C’est pourquoi le lobbying réalisé par le bitcoin, rejoint depuis par d’autres crypto, ouvrira le champ à l’ensemble des crypto monnaies présentes sur le marché depuis un moment. C’est à ce moment-là aussi qu’apparaitront les failles techniques lorsqu’elles celles-ci seront confrontées à des volumes et des enjeux financiers beaucoup plus importants qu’aujourd’hui.
Enfin, et ce sera le dernier point, la question de la gouvernance de ces projets est essentielle dans la longévité de ces crypto monnaies. Que ce soit le bitcoin, dash, gulden, blackcoin, vericoin, zcash pour ne citer que celles –là, aucune n’a une gouvernance similaire. Certaines ont un modèle associatif, d’autres un modèle entrepreneurial, d’autres hybrides, d’autres communautaires, et ces enjeux-là sont très importants dans la pérennité ou la capacité de résilience des différentes crypto monnaies.
C’est par ailleurs toute la difficulté du modèle économique des projets blockchain dans leur ensemble qui n’est pas encore vraiment résolu et que nous traiterons dans un autre article.

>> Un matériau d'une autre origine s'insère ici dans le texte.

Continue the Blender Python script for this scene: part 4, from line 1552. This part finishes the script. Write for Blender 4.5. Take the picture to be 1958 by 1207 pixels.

J’espère que cet article vous aura permis d’y voir un petit peu plus clair dans ce monde fou, mais merveilleux des crypto monnaies !!
« A l’heure actuelle et pour des questions de sécurité de placement, les gens auront toujours tendance à se positionner sur le bitcoin » Pas vraiment. Sa volatilité est beaucoup trop importante et fait principalement l’objet de spéculation. Son temps de transaction beaucoup trop élevé ainsi que son coût de transaction. Précurseur de la crypto-monnaie et publicité en ont fait sa principale réussite mais elle reste nettement moins intéressante que d’autres crypto comme le Ripple. Merci pour l’article.